Work required. Each line from the top of the listing through the one holding "R = math.radians" should be restated word for word, with nothing added and no pictures.

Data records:
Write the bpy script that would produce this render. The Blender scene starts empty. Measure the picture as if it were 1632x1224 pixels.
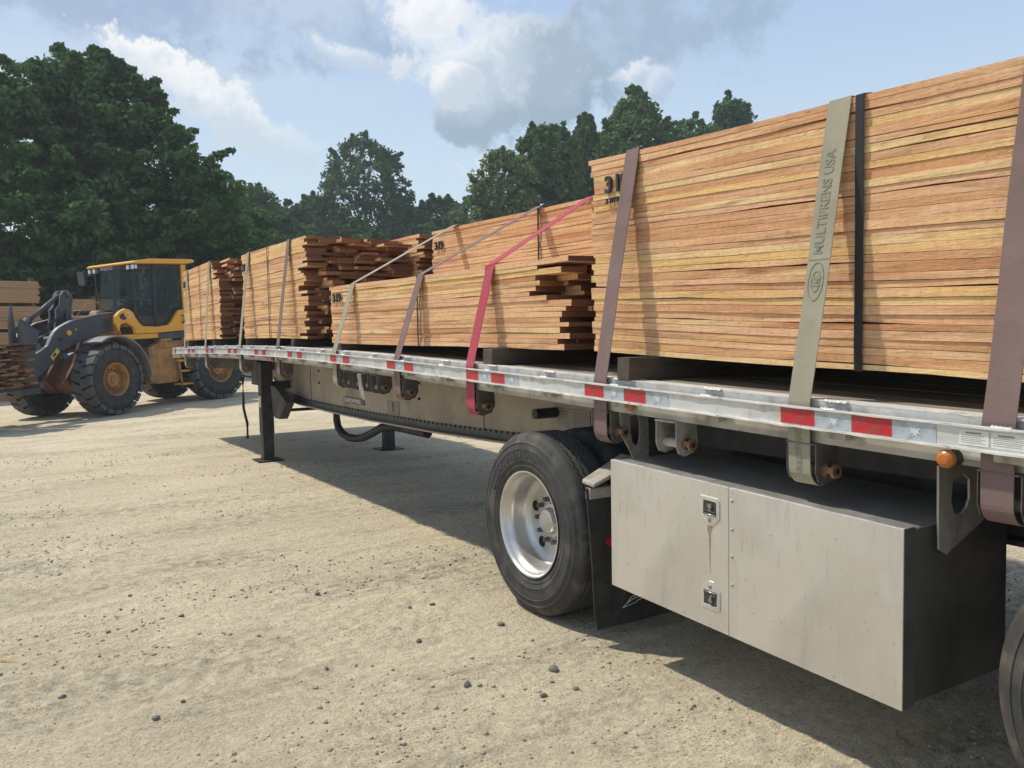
import bpy, math, random
import numpy as np
from mathutils import Matrix, Vector
random.seed(7)
rng = np.random.default_rng(11)
sc = bpy.context.scene
C = sc.collection
R = math.radians

# ------------------------------------------------------------------ camera, world, sun, exposure
CAM_H = 1.57
cam = bpy.data.cameras.new('camera'); cam_o = bpy.data.objects.new('camera', cam); C.objects.link(cam_o)
_r = Vector((0.851331, -0.524334, -0.017575)); _u = Vector((0.047030, 0.042910, 0.997971)); _f = Vector((0.522516, 0.850431, -0.061190))
mw = Matrix(((_r.x, _u.x, -_f.x, 0), (_r.y, _u.y, -_f.y, 0), (_r.z, _u.z, -_f.z, CAM_H), (0, 0, 0, 1)))
cam_o.matrix_world = mw
cam.sensor_width = 36; cam.lens = 29.89; cam.clip_start = .05; cam.clip_end = 2000
sc.camera = cam_o
sc.view_settings.view_transform = 'Standard'; sc.view_settings.look = 'None'
sc.view_settings.gamma = 1; sc.view_settings.use_curve_mapping = False
sc.view_settings.exposure = 0.0
sc.cycles.use_denoising = True
sc.cycles.max_bounces = 7; sc.cycles.transparent_max_bounces = 8; sc.cycles.transmission_bounces = 4
sc.cycles.volume_bounces = 0

SUNV = Vector((-.38, .55, 1.0)).normalized()
sun = bpy.data.lights.new('sun', 'SUN'); sun.energy = 4.3; sun.angle = R(1.7); sun.color = (1, .935, .80)
sun_o = bpy.data.objects.new('sun', sun); C.objects.link(sun_o)
sun_o.rotation_euler = SUNV.to_track_quat('Z', 'Y').to_euler(); sun_o.location = (-20, 30, 60)

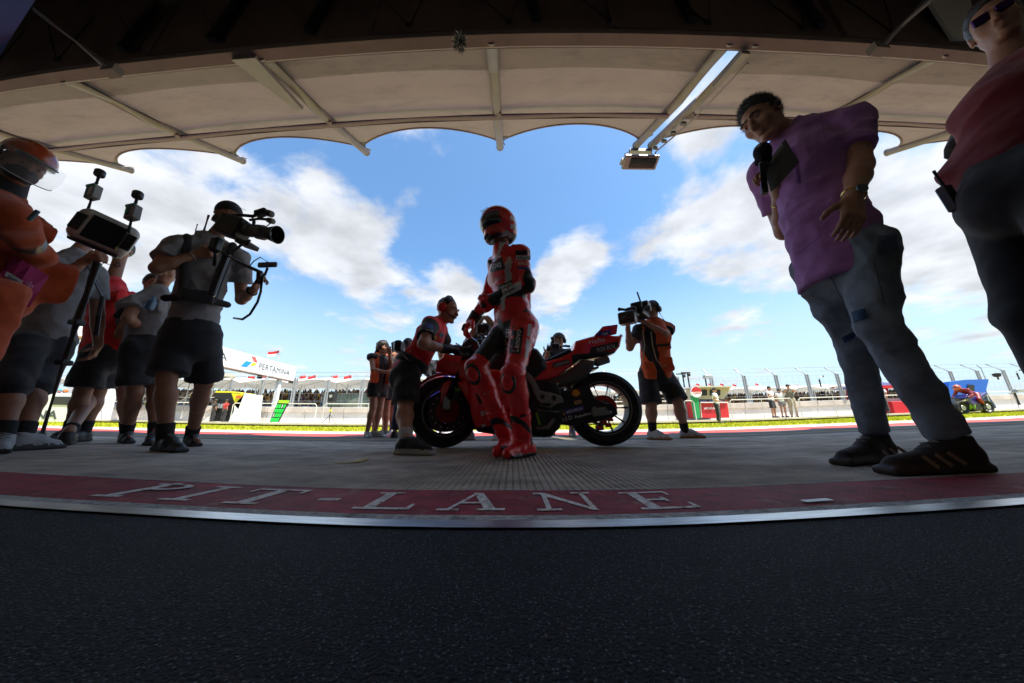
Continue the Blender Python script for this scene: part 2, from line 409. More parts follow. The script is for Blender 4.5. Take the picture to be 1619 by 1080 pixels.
def px_text(body, p0, p1, h, bvh, D, m, parent, name='lettering', bold=.02, lift=.004, shear=0.):
    uv, Fc = text_geo(body, bold); return drape(uv, Fc, p0, p1, h, bvh, D, m, parent, name, lift, shear)
def px_panel(p0, p1, h, bvh, D, m, parent, name='panel', lift=.0025, nu=6, nv=4, shear=0.):
    uv = [(i / nu, j / nv) for j in range(nv + 1) for i in range(nu + 1)]; w = nu + 1
    return drape(uv, [(j * w + i, j * w + i + 1, (j + 1) * w + i + 1, (j + 1) * w + i) for j in range(nv) for i in range(nu)], p0, p1, h, bvh, D, m, parent, name, lift, shear)
def text3(body, o, ex, ez, w, h, m, parent, name='lettering', bold=.02, lift=0.):
    """print in the plane o + ex, ez"""
    uv, Fc = text_geo(body, bold); o = np.array(o, float); ex = unit(ex); ez = unit(ez); n = np.cross(ex, ez)
    return mesh_np(name, [o + ex * a * w + ez * b * h + n * lift for a, b in uv], Fc, m, parent)
# ================================================================ SETTING
def line_y(a, b): return lambda x: a + b * x
def strip(name, fa, fb, x0, x1, z, m, label=None, cat=None, kind='structure', n=1):
    xs = np.linspace(x0, x1, n + 1); V = [(x, fa(x), z) for x in xs] + [(x, fb(x), z) for x in xs]
    o = mesh_np(name, V, [(i, i + 1, n + 2 + i, n + 1 + i) for i in range(n)], m)
    return tag(o, label, cat, None, kind)
yM, yW, yR, yP = line_y(.628, -.022), line_y(.672, -.022), line_y(.712, -.023), line_y(.955, -.042)
M_floor = mat('garage floor', (.024, .029, .045), .8, var=.6, vs=210, bump=1.8, bs=260, spec=.25)
M_conc = mat('pit lane concrete', (.44, .38, .32), .85, var=.3, vs=5, bump=.8, bs=130, spec=.3)
M_asph = mat('asphalt', (.12, .12, .122), .85, var=.2, vs=3, bump=.6, bs=90)
M_redp = mat('red floor paint', (.30, .03, .05), .72, var=.4, vs=14, bump=.55, bs=160, spec=.3)
M_whp = mat('worn white paint', (.42, .42, .42), .8, var=.4, vs=60, bump=.7, bs=180)
M_let = mat('letter paint', (.75, .72, .7), .8, var=.3, vs=60, bump=.3, bs=200)
M_met = mat('brushed metal strip', (.5, .52, .55), .3, metal=1., var=.25, vs=9, bump=.12, bs=40, stretch=(1, 12, 1))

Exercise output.
Write the bpy script that would produce this render. The Blender scene starts empty. Measure the picture as if it were 1632x1224 pixels.
import bpy, math, random
import numpy as np
from mathutils import Matrix, Vector
random.seed(7)
rng = np.random.default_rng(11)
sc = bpy.context.scene
C = sc.collection
R = math.radians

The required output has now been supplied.